[BEGIN GIVEN INFORMATION]

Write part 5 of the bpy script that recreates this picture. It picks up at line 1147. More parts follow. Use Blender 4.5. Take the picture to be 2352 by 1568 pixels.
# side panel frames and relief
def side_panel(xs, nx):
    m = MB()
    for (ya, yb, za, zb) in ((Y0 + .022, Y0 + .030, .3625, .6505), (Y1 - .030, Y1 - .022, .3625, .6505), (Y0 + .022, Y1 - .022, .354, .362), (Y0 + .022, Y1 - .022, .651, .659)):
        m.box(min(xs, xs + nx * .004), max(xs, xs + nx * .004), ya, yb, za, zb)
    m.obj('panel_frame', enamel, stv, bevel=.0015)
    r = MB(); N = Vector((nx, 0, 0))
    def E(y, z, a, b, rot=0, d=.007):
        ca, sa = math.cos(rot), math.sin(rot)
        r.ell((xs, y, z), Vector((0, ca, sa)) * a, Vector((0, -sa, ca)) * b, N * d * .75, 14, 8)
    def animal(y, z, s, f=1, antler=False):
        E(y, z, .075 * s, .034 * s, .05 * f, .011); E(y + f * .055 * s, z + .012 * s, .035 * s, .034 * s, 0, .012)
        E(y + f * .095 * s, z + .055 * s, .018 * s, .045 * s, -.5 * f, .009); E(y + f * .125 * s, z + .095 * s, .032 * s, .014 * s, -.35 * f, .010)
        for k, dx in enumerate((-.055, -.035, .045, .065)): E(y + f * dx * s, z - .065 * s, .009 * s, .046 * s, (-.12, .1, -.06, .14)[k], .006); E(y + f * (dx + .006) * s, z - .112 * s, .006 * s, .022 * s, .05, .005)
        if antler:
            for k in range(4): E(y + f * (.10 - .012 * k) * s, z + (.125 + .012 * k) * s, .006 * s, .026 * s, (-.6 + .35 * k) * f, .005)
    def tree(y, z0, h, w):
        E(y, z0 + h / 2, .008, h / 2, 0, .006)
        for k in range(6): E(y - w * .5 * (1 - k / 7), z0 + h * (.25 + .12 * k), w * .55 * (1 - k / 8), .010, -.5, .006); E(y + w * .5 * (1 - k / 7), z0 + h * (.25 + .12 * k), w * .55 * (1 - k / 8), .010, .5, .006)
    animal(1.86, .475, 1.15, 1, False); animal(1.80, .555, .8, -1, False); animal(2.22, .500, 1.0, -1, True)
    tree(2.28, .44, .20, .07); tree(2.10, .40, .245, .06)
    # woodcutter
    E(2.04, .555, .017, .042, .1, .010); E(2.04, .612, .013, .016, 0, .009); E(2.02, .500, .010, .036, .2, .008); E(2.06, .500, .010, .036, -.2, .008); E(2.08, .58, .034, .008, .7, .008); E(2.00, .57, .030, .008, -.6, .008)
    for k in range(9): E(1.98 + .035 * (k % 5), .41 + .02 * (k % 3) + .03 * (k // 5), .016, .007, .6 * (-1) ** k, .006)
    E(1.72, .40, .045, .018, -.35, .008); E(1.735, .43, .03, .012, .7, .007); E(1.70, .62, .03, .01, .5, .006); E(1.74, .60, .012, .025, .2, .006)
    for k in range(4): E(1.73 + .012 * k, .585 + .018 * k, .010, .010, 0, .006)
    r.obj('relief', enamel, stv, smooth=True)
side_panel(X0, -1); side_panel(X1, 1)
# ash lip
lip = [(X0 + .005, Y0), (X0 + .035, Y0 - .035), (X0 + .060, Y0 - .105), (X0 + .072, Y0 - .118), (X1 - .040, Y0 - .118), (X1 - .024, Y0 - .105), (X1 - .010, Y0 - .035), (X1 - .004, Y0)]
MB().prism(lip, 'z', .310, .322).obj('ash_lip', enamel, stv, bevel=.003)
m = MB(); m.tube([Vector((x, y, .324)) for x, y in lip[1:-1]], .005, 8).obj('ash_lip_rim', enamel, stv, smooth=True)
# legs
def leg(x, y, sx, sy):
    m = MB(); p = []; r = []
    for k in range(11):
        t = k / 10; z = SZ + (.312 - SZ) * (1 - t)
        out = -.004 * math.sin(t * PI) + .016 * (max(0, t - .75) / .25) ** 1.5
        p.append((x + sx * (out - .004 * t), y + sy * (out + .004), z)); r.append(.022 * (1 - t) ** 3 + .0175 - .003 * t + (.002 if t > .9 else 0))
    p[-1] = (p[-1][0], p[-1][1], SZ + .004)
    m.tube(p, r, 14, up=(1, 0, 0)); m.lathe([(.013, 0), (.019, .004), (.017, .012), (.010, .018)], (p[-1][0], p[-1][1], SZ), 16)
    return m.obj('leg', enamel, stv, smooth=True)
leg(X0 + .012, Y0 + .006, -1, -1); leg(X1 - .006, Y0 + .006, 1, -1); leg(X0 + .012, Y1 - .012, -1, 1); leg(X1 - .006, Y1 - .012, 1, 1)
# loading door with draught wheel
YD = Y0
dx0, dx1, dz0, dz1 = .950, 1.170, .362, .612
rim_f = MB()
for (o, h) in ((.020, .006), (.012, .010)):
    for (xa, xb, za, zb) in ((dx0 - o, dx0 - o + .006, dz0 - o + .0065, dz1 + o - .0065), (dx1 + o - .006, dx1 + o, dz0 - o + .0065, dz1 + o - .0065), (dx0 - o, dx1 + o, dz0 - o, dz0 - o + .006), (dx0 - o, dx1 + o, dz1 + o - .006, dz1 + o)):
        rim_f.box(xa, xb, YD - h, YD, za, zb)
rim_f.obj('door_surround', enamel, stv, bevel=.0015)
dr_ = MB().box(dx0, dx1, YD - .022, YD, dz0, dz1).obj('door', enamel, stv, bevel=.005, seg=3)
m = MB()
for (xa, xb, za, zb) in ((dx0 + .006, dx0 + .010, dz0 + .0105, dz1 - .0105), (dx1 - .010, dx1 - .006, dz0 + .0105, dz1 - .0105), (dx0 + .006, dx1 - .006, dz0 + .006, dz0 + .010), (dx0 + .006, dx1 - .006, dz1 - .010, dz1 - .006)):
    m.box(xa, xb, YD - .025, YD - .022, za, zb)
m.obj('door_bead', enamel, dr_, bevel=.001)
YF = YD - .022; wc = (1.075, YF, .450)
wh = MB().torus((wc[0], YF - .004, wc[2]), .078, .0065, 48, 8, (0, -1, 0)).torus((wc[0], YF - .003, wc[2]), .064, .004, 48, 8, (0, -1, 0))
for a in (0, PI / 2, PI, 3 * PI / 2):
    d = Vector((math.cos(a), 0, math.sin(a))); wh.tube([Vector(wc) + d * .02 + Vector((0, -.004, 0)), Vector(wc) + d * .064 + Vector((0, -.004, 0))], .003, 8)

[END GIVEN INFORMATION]

Quote each line above in full, word for word.

ANSWER TO THIS TASK:
Write part 5 of the bpy script that recreates this picture. It picks up at line 1147. More parts follow. Use Blender 4.5. Take the picture to be 2352 by 1568 pixels.
# side panel frames and relief
def side_panel(xs, nx):
    m = MB()
    for (ya, yb, za, zb) in ((Y0 + .022, Y0 + .030, .3625, .6505), (Y1 - .030, Y1 - .022, .3625, .6505), (Y0 + .022, Y1 - .022, .354, .362), (Y0 + .022, Y1 - .022, .651, .659)):
        m.box(min(xs, xs + nx * .004), max(xs, xs + nx * .004), ya, yb, za, zb)
    m.obj('panel_frame', enamel, stv, bevel=.0015)
    r = MB(); N = Vector((nx, 0, 0))
    def E(y, z, a, b, rot=0, d=.007):
        ca, sa = math.cos(rot), math.sin(rot)
        r.ell((xs, y, z), Vector((0, ca, sa)) * a, Vector((0, -sa, ca)) * b, N * d * .75, 14, 8)
    def animal(y, z, s, f=1, antler=False):
        E(y, z, .075 * s, .034 * s, .05 * f, .011); E(y + f * .055 * s, z + .012 * s, .035 * s, .034 * s, 0, .012)
        E(y + f * .095 * s, z + .055 * s, .018 * s, .045 * s, -.5 * f, .009); E(y + f * .125 * s, z + .095 * s, .032 * s, .014 * s, -.35 * f, .010)
        for k, dx in enumerate((-.055, -.035, .045, .065)): E(y + f * dx * s, z - .065 * s, .009 * s, .046 * s, (-.12, .1, -.06, .14)[k], .006); E(y + f * (dx + .006) * s, z - .112 * s, .006 * s, .022 * s, .05, .005)
        if antler:
            for k in range(4): E(y + f * (.10 - .012 * k) * s, z + (.125 + .012 * k) * s, .006 * s, .026 * s, (-.6 + .35 * k) * f, .005)
    def tree(y, z0, h, w):
        E(y, z0 + h / 2, .008, h / 2, 0, .006)
        for k in range(6): E(y - w * .5 * (1 - k / 7), z0 + h * (.25 + .12 * k), w * .55 * (1 - k / 8), .010, -.5, .006); E(y + w * .5 * (1 - k / 7), z0 + h * (.25 + .12 * k), w * .55 * (1 - k / 8), .010, .5, .006)
    animal(1.86, .475, 1.15, 1, False); animal(1.80, .555, .8, -1, False); animal(2.22, .500, 1.0, -1, True)
    tree(2.28, .44, .20, .07); tree(2.10, .40, .245, .06)
    # woodcutter
    E(2.04, .555, .017, .042, .1, .010); E(2.04, .612, .013, .016, 0, .009); E(2.02, .500, .010, .036, .2, .008); E(2.06, .500, .010, .036, -.2, .008); E(2.08, .58, .034, .008, .7, .008); E(2.00, .57, .030, .008, -.6, .008)
    for k in range(9): E(1.98 + .035 * (k % 5), .41 + .02 * (k % 3) + .03 * (k // 5), .016, .007, .6 * (-1) ** k, .006)
    E(1.72, .40, .045, .018, -.35, .008); E(1.735, .43, .03, .012, .7, .007); E(1.70, .62, .03, .01, .5, .006); E(1.74, .60, .012, .025, .2, .006)
    for k in range(4): E(1.73 + .012 * k, .585 + .018 * k, .010, .010, 0, .006)
    r.obj('relief', enamel, stv, smooth=True)
side_panel(X0, -1); side_panel(X1, 1)
# ash lip
lip = [(X0 + .005, Y0), (X0 + .035, Y0 - .035), (X0 + .060, Y0 - .105), (X0 + .072, Y0 - .118), (X1 - .040, Y0 - .118), (X1 - .024, Y0 - .105), (X1 - .010, Y0 - .035), (X1 - .004, Y0)]
MB().prism(lip, 'z', .310, .322).obj('ash_lip', enamel, stv, bevel=.003)
m = MB(); m.tube([Vector((x, y, .324)) for x, y in lip[1:-1]], .005, 8).obj('ash_lip_rim', enamel, stv, smooth=True)
# legs
def leg(x, y, sx, sy):
    m = MB(); p = []; r = []
    for k in range(11):
        t = k / 10; z = SZ + (.312 - SZ) * (1 - t)
        out = -.004 * math.sin(t * PI) + .016 * (max(0, t - .75) / .25) ** 1.5
        p.append((x + sx * (out - .004 * t), y + sy * (out + .004), z)); r.append(.022 * (1 - t) ** 3 + .0175 - .003 * t + (.002 if t > .9 else 0))
    p[-1] = (p[-1][0], p[-1][1], SZ + .004)
    m.tube(p, r, 14, up=(1, 0, 0)); m.lathe([(.013, 0), (.019, .004), (.017, .012), (.010, .018)], (p[-1][0], p[-1][1], SZ), 16)
    return m.obj('leg', enamel, stv, smooth=True)
leg(X0 + .012, Y0 + .006, -1, -1); leg(X1 - .006, Y0 + .006, 1, -1); leg(X0 + .012, Y1 - .012, -1, 1); leg(X1 - .006, Y1 - .012, 1, 1)
# loading door with draught wheel
YD = Y0
dx0, dx1, dz0, dz1 = .950, 1.170, .362, .612
rim_f = MB()
for (o, h) in ((.020, .006), (.012, .010)):
    for (xa, xb, za, zb) in ((dx0 - o, dx0 - o + .006, dz0 - o + .0065, dz1 + o - .0065), (dx1 + o - .006, dx1 + o, dz0 - o + .0065, dz1 + o - .0065), (dx0 - o, dx1 + o, dz0 - o, dz0 - o + .006), (dx0 - o, dx1 + o, dz1 + o - .006, dz1 + o)):
        rim_f.box(xa, xb, YD - h, YD, za, zb)
rim_f.obj('door_surround', enamel, stv, bevel=.0015)
dr_ = MB().box(dx0, dx1, YD - .022, YD, dz0, dz1).obj('door', enamel, stv, bevel=.005, seg=3)
m = MB()
for (xa, xb, za, zb) in ((dx0 + .006, dx0 + .010, dz0 + .0105, dz1 - .0105), (dx1 - .010, dx1 - .006, dz0 + .0105, dz1 - .0105), (dx0 + .006, dx1 - .006, dz0 + .006, dz0 + .010), (dx0 + .006, dx1 - .006, dz1 - .010, dz1 - .006)):
    m.box(xa, xb, YD - .025, YD - .022, za, zb)
m.obj('door_bead', enamel, dr_, bevel=.001)
YF = YD - .022; wc = (1.075, YF, .450)
wh = MB().torus((wc[0], YF - .004, wc[2]), .078, .0065, 48, 8, (0, -1, 0)).torus((wc[0], YF - .003, wc[2]), .064, .004, 48, 8, (0, -1, 0))
for a in (0, PI / 2, PI, 3 * PI / 2):
    d = Vector((math.cos(a), 0, math.sin(a))); wh.tube([Vector(wc) + d * .02 + Vector((0, -.004, 0)), Vector(wc) + d * .064 + Vector((0, -.004, 0))], .003, 8)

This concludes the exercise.